* Data extract
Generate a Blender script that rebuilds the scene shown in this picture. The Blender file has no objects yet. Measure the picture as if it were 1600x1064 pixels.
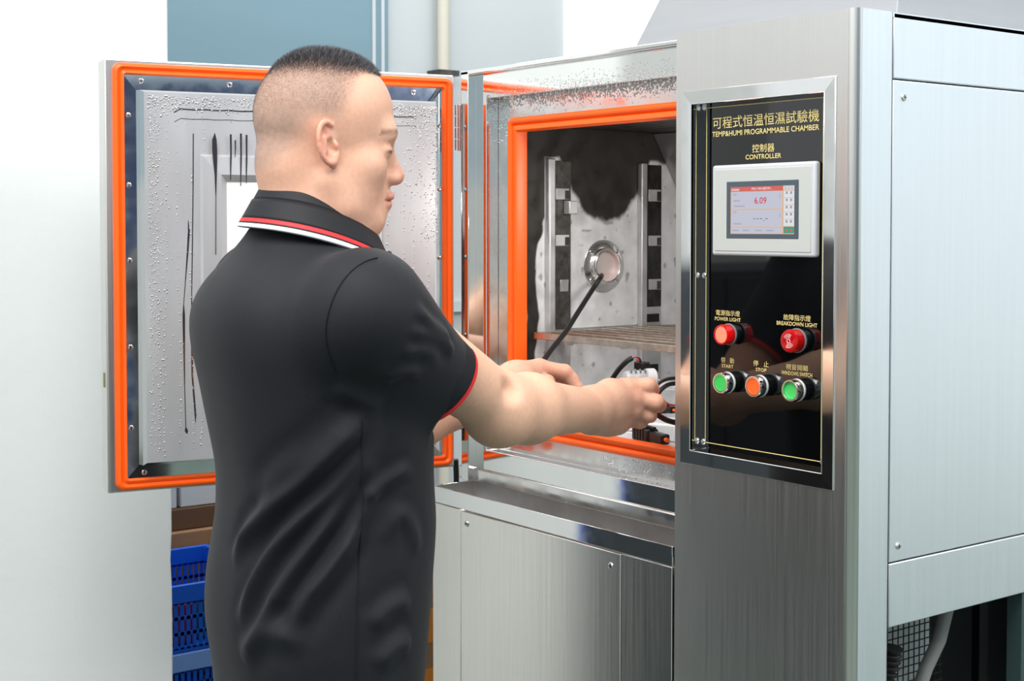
import bpy, bmesh, math, random
import numpy as np
from mathutils import Matrix, Vector
random.seed(7); rng = np.random.default_rng(7)
SC = bpy.context.scene
COL = SC.collection

# ------------------------------------------------------------------ camera, world, lights, exposure
CAM = np.array([1.2457, -1.5038, 1.48]); YAW = math.radians(53.0); PITCH = math.radians(-2.0); FPX = 2253.0
cam_d = bpy.data.cameras.new('camera'); cam = bpy.data.objects.new('camera', cam_d); COL.objects.link(cam)
cam.location = CAM; cam.rotation_euler = (math.radians(88.0), 0, YAW)
cam_d.sensor_width = 36.0; cam_d.lens = FPX / 1600 * 36.0; cam_d.shift_y = -100.3 / 1600
cam_d.clip_start = 0.05
cam_d.dof.use_dof = True; cam_d.dof.focus_distance = 2.2; cam_d.dof.aperture_fstop = 16.0
SC.camera = cam
SC.view_settings.view_transform = 'Standard'; SC.view_settings.look = 'None'
SC.view_settings.gamma = 1.0; SC.view_settings.use_curve_mapping = False
SC.view_settings.exposure = 0.0

wd = bpy.data.worlds.new('daylight'); SC.world = wd; wd.use_nodes = True
wd.node_tree.nodes['Background'].inputs[0].default_value = (0.93, 0.97, 1.0, 1)
wd.node_tree.nodes['Background'].inputs[1].default_value = 1.0

def area(name, loc, target, sx, sy, power, col=(1, 1, 1)):
    l = bpy.data.lights.new(name, 'AREA'); l.shape = 'RECTANGLE'; l.size = sx; l.size_y = sy; l.energy = power; l.color = col
    o = bpy.data.objects.new(name, l); COL.objects.link(o); o.location = loc
    o.rotation_euler = (Vector(target) - Vector(loc)).to_track_quat('-Z', 'Y').to_euler()
    return o
area('unseen_overhead_light', (0.6, -1.6, 3.6), (-0.2, -0.2, 1.0), 2.6, 1.4, 110, (1.0, 0.98, 0.95))
area('unseen_overhead_light', (-2.3, 0.9, 3.6), (-2.3, 0.9, 0), 1.6, 2.5, 60)
area('unseen_overhead_light', (-1.6, -3.2, 3.6), (-2.2, -2.6, 0), 1.6, 2.5, 30)  # unseen light added to brighten the wall mirrored in the column front
area('unseen_overhead_light', (2.6, 1.6, 3.6), (2.6, 2.2, 0), 1.6, 2.5, 120)  # unseen light added to brighten what the right side steel reflects

def cp(x, y, D):                       # a photo pixel at a real distance D -> point in the room
    Fh = np.array([-math.sin(YAW), math.cos(YAW), 0]); R = np.array([math.cos(YAW), math.sin(YAW), 0])
    F = Fh * math.cos(PITCH) + np.array([0, 0, math.sin(PITCH)]); U = np.cross(R, F)
    return CAM + D * (F + R * (x - 800.0) / FPX + U * (431.7 - y) / FPX)

# ------------------------------------------------------------------ materials
MATS = {}
def lin(c): return tuple(((v / 255) / 12.92 if v / 255 <= 0.04045 else ((v / 255 + 0.055) / 1.055) ** 2.4) for v in c)
def mat(name, rgb, rough=0.5, metal=0.0, noise=0.0, nscale=(20, 20, 20), bump=0.0, bscale=None, rough_var=0.0,
        trans=0.0, ior=1.45, emit=None, estr=0.0, coat=0.0, attr=None, spec=None, sss=0.0, sheen=0.0, lin_in=False, alpha=1.0, detail=4):
    if name in MATS: return MATS[name]
    m = bpy.data.materials.new(name); m.use_nodes = True; nt = m.node_tree; b = nt.nodes['Principled BSDF']; L = nt.links
    c = rgb if lin_in else lin(rgb)
    b.inputs['Base Color'].default_value = (*c, 1); b.inputs['Roughness'].default_value = rough; b.inputs['Metallic'].default_value = metal
    b.inputs['Transmission Weight'].default_value = trans; b.inputs['IOR'].default_value = ior; b.inputs['Alpha'].default_value = alpha
    if coat: b.inputs['Coat Weight'].default_value = coat; b.inputs['Coat Roughness'].default_value = 0.04
    if spec is not None: b.inputs['Specular IOR Level'].default_value = spec
    if emit is not None:
        b.inputs['Emission Color'].default_value = (*lin(emit), 1); b.inputs['Emission Strength'].default_value = estr
    if sss: b.inputs['Subsurface Weight'].default_value = sss; b.inputs['Subsurface Radius'].default_value = (0.012, 0.005, 0.003); b.inputs['Subsurface Scale'].default_value = 0.6
    if sheen: b.inputs['Sheen Weight'].default_value = sheen; b.inputs['Sheen Roughness'].default_value = 0.45
    tc = nt.nodes.new('ShaderNodeTexCoord')
    def nz(sc, det=detail):
        mp = nt.nodes.new('ShaderNodeMapping'); mp.inputs['Scale'].default_value = sc; L.new(tc.outputs['Object'], mp.inputs['Vector'])
        n = nt.nodes.new('ShaderNodeTexNoise'); n.inputs['Scale'].default_value = 1.0; n.inputs['Detail'].default_value = det
        L.new(mp.outputs['Vector'], n.inputs['Vector']); return n
    colout = None
    if attr:
        a = nt.nodes.new('ShaderNodeVertexColor'); a.layer_name = attr; colout = a.outputs['Color']
    if noise:
        n = nz(nscale); mr = nt.nodes.new('ShaderNodeMapRange')
        mr.inputs[1].default_value = 0.3; mr.inputs[2].default_value = 0.7; mr.inputs[3].default_value = 1 - noise; mr.inputs[4].default_value = 1 + noise
        L.new(n.outputs['Fac'], mr.inputs[0])
        mx = nt.nodes.new('ShaderNodeMix'); mx.data_type = 'RGBA'; mx.blend_type = 'MULTIPLY'; mx.inputs[0].default_value = 1.0
        if colout: L.new(colout, mx.inputs[6])
        else: mx.inputs[6].default_value = (*c, 1)
        L.new(mr.outputs[0], mx.inputs[7]); colout = mx.outputs[2]
    if colout: L.new(colout, b.inputs['Base Color'])
    if rough_var:
        n = nz(bscale or nscale); mr = nt.nodes.new('ShaderNodeMapRange')
        mr.inputs[1].default_value = 0.3; mr.inputs[2].default_value = 0.7; mr.inputs[3].default_value = max(0.01, rough - rough_var); mr.inputs[4].default_value = rough + rough_var
        L.new(n.outputs['Fac'], mr.inputs[0]); L.new(mr.outputs[0], b.inputs['Roughness'])
    if bump:
        n = nz(bscale or nscale); bp = nt.nodes.new('ShaderNodeBump'); bp.inputs['Strength'].default_value = 1.0; bp.inputs['Distance'].default_value = bump
        L.new(n.outputs['Fac'], bp.inputs['Height']); L.new(bp.outputs['Normal'], b.inputs['Normal'])
    MATS[name] = m; return m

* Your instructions
Begin at the top of the material above and output each line exactly, stopping after the line that holds "1.6, 2.5, 120)". Leave out pictures.

* Full output
Generate a Blender script that rebuilds the scene shown in this picture. The Blender file has no objects yet. Measure the picture as if it were 1600x1064 pixels.
import bpy, bmesh, math, random
import numpy as np
from mathutils import Matrix, Vector
random.seed(7); rng = np.random.default_rng(7)
SC = bpy.context.scene
COL = SC.collection

# ------------------------------------------------------------------ camera, world, lights, exposure
CAM = np.array([1.2457, -1.5038, 1.48]); YAW = math.radians(53.0); PITCH = math.radians(-2.0); FPX = 2253.0
cam_d = bpy.data.cameras.new('camera'); cam = bpy.data.objects.new('camera', cam_d); COL.objects.link(cam)
cam.location = CAM; cam.rotation_euler = (math.radians(88.0), 0, YAW)
cam_d.sensor_width = 36.0; cam_d.lens = FPX / 1600 * 36.0; cam_d.shift_y = -100.3 / 1600
cam_d.clip_start = 0.05
cam_d.dof.use_dof = True; cam_d.dof.focus_distance = 2.2; cam_d.dof.aperture_fstop = 16.0
SC.camera = cam
SC.view_settings.view_transform = 'Standard'; SC.view_settings.look = 'None'
SC.view_settings.gamma = 1.0; SC.view_settings.use_curve_mapping = False
SC.view_settings.exposure = 0.0

wd = bpy.data.worlds.new('daylight'); SC.world = wd; wd.use_nodes = True
wd.node_tree.nodes['Background'].inputs[0].default_value = (0.93, 0.97, 1.0, 1)
wd.node_tree.nodes['Background'].inputs[1].default_value = 1.0

def area(name, loc, target, sx, sy, power, col=(1, 1, 1)):
    l = bpy.data.lights.new(name, 'AREA'); l.shape = 'RECTANGLE'; l.size = sx; l.size_y = sy; l.energy = power; l.color = col
    o = bpy.data.objects.new(name, l); COL.objects.link(o); o.location = loc
    o.rotation_euler = (Vector(target) - Vector(loc)).to_track_quat('-Z', 'Y').to_euler()
    return o
area('unseen_overhead_light', (0.6, -1.6, 3.6), (-0.2, -0.2, 1.0), 2.6, 1.4, 110, (1.0, 0.98, 0.95))
area('unseen_overhead_light', (-2.3, 0.9, 3.6), (-2.3, 0.9, 0), 1.6, 2.5, 60)
area('unseen_overhead_light', (-1.6, -3.2, 3.6), (-2.2, -2.6, 0), 1.6, 2.5, 30)  # unseen light added to brighten the wall mirrored in the column front
area('unseen_overhead_light', (2.6, 1.6, 3.6), (2.6, 2.2, 0), 1.6, 2.5, 120)  # unseen light added to brighten what the right side steel reflects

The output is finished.